La battaglia per il controllo di Palmira è stata vinta dall’esercito siriano, che è riuscito a respingere i miliziani dell’Isis, e le rovine del sito patrimonio dell’Unesco – soprannominato “Sposa del deserto” – non sono state danneggiate. Lo ha confermato il capo del governo siriano per le antichità, Maamoun Abdulkarim: “Oggi abbiamo buone notizie, stiamo molto meglio. Non ci sono danni alle rovine, ma questo non significa che non bisogna essere preoccupati”.

Lo Stato islamico, che ha dovuto arretrare ritirandosi da Palmira, aveva provato a entrare nella città, occupando – secondo quanto riportato dai gruppi dell’opposizione – alcuni quartieri settentrionali. I caccia dell’aviazione siriana hanno bombardato i sobborghi settentrionali e meridionali, territorio di violenti combattimenti tra governativi e miliziani dell’Isis, in particolare nei pressi dell’aeroporto. L’Osservatorio nazionale siriano (Ondus) ha diffuso un primo bilancio: 115 miliziani dell’Isis, 127 soldati governativi e 57 civili sarebbero rimasti uccisi in quattro giorni di battaglia a Palmira e nei sobborghi limitrofi. Mentre i media jihadisti affermano che l’avanzata continua, Damasco smentisce, sostenendo di aver ripreso il “pieno controllo” della città. Il governatore provinciale Talal Barazi ha ribadito: “Li abbiamo cacciati dal nord della città, ma sono ancora presenti fuori da Palmira, a sud e ad est. Stiamo prendendo tutte le precauzioni necessarie e stiamo lavorando per assicurare velocemente aiuti umanitari per paura di una fuga di massa dalla città”.

Nel frattempo i miliziani dell’Isis hanno preso Ramadi, città cento chilometri a ovest di Baghdad, capitale della più grande provincia dell’Iraq. Lo afferma il Washington Post citando fonti locali: centinaia di agenti delle forze dell’ordine, soldati e combattenti “sono in fuga“. La città irachena era assediata da settimane e oggi è stato sferrato un attacco con quattro bombe nel distretto di Malaab, mentre tre kamikaze a bordo di autobomba hanno tentato l’assalto al quartier generale. Il Consiglio provinciale di Al Anbar, di cui Ramadi è capoluogo, ha chiesto alle milizie sciite alleate dell’Iran di appoggiare l’esercito regolare contro l’avanzata jihadista nella città in maggioranza sunnita. Questo potrebbe provocare la reazione di clan tribali locali sunniti, che nei giorni scorsi hanno chiesto inutilmente al governo di Baghdad di essere armati per partecipare alla difesa di Ramadi.

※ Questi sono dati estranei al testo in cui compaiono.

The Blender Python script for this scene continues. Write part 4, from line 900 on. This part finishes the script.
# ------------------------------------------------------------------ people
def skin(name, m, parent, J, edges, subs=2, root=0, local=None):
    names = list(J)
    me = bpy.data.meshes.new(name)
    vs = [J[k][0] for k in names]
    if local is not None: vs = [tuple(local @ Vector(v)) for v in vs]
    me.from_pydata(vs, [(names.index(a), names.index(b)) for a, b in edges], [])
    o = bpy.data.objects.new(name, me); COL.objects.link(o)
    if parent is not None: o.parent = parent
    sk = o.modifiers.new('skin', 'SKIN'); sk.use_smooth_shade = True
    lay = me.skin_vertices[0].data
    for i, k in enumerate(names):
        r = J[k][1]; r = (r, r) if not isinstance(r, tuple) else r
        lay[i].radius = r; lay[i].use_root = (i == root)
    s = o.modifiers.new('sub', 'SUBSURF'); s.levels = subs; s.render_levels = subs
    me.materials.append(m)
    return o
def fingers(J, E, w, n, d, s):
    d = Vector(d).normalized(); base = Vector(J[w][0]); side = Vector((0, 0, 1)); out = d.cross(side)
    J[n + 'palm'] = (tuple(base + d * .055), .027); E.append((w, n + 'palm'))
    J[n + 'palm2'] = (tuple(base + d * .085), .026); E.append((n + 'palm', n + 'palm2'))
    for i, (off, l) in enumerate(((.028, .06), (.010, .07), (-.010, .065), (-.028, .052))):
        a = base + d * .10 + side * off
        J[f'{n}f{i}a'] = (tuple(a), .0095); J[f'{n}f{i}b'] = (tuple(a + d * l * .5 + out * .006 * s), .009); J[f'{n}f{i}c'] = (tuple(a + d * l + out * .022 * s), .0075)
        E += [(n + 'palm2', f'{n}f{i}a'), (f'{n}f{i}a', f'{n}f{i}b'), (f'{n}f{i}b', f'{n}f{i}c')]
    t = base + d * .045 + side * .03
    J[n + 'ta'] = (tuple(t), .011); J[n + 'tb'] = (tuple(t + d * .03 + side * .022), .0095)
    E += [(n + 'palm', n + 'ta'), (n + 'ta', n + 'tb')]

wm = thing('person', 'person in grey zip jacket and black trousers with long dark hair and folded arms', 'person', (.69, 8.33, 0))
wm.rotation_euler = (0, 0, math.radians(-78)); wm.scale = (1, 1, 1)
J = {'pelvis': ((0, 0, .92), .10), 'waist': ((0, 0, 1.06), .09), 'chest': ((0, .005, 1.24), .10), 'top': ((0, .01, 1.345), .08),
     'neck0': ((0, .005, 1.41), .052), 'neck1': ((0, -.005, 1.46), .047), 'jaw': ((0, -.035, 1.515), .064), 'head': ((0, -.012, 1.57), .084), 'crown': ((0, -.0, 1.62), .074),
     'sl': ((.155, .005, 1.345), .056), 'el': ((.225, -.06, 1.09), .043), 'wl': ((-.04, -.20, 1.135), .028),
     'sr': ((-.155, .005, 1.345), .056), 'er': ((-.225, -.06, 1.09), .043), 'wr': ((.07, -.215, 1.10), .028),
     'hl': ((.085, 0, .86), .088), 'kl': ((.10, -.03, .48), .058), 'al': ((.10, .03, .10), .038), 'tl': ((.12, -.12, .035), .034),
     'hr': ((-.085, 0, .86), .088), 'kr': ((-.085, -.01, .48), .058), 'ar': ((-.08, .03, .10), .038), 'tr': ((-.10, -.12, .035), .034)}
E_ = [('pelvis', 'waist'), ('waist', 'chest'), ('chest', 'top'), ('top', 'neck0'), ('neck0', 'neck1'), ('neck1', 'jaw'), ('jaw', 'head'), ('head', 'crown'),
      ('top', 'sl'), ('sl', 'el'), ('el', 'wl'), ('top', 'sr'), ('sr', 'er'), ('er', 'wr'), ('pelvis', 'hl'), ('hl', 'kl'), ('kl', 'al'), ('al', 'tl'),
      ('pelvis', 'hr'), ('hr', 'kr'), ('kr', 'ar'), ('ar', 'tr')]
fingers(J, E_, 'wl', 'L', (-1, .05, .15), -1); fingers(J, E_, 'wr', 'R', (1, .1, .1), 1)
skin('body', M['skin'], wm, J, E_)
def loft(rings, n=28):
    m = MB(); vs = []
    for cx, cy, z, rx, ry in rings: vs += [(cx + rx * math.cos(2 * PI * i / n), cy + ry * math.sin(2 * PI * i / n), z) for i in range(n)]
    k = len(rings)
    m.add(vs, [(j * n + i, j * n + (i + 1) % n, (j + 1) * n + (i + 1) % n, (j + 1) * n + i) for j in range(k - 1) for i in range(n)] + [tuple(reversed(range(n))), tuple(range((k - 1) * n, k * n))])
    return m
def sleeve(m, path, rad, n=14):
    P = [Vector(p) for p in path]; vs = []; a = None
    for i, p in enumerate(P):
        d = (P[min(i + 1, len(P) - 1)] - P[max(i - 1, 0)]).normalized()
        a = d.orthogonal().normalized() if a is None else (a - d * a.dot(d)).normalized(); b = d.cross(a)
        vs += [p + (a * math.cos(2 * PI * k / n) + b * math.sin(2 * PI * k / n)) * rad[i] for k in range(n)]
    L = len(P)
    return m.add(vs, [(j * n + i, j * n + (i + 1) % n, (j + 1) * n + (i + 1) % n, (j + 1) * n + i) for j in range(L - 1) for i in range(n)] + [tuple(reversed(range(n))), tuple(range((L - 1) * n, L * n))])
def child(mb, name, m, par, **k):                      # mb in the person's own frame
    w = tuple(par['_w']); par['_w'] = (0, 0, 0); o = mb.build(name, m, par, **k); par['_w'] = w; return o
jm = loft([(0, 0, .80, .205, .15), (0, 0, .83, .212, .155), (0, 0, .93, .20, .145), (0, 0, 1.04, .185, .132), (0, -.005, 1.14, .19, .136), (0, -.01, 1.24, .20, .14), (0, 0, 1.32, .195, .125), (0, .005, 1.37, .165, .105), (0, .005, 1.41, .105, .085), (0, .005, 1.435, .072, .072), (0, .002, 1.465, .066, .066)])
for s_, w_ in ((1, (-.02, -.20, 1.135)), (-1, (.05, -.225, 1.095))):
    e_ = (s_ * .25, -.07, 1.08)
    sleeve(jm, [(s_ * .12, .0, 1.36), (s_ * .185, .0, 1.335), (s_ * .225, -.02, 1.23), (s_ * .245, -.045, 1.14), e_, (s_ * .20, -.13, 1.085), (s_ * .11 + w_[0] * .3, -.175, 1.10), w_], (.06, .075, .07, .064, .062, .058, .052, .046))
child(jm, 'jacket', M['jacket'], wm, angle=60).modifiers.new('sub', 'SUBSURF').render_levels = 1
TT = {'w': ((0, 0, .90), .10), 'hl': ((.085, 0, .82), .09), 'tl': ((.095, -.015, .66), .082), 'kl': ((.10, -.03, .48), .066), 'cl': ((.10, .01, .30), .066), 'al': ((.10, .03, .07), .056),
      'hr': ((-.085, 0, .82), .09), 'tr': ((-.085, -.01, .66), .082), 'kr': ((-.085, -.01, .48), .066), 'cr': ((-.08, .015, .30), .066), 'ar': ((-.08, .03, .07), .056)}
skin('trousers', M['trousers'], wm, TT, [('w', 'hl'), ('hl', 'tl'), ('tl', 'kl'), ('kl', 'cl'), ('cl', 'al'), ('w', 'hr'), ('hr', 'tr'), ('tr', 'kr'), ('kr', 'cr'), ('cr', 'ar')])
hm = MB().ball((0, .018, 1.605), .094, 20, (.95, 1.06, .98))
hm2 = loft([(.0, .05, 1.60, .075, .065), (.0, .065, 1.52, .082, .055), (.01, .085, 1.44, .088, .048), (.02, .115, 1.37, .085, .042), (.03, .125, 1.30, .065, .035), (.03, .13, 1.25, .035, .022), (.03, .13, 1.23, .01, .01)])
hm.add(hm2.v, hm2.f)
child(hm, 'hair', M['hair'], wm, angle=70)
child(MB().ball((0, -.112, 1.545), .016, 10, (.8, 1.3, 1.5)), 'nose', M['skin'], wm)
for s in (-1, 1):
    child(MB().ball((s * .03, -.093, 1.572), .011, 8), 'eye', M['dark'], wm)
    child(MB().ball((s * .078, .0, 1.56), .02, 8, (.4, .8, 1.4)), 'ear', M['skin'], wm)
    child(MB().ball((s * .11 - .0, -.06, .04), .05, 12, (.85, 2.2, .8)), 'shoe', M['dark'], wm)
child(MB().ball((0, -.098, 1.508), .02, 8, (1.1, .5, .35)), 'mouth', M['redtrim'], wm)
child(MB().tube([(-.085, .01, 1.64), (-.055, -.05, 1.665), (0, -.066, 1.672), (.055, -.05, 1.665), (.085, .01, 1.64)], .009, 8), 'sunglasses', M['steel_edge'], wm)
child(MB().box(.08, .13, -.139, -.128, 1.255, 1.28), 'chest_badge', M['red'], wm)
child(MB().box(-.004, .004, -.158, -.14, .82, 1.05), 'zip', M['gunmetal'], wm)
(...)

Nella giornata di ieri la Casa Bianca aveva annunciato che in un raid aereo ordinato dal presidente Obama nella Siria orientale era stato ucciso Abu Sayyaf, responsabile dell’Isis per gli affari collegati a petrolio e gas. Un altro dei principali leader dello Stato islamico dopo il presunto ferimento del numero uno Al Baghdadi e l’uccisione del vice califfo Abu Alaa al-Afri, annunciata dal ministero della Difesa irachena.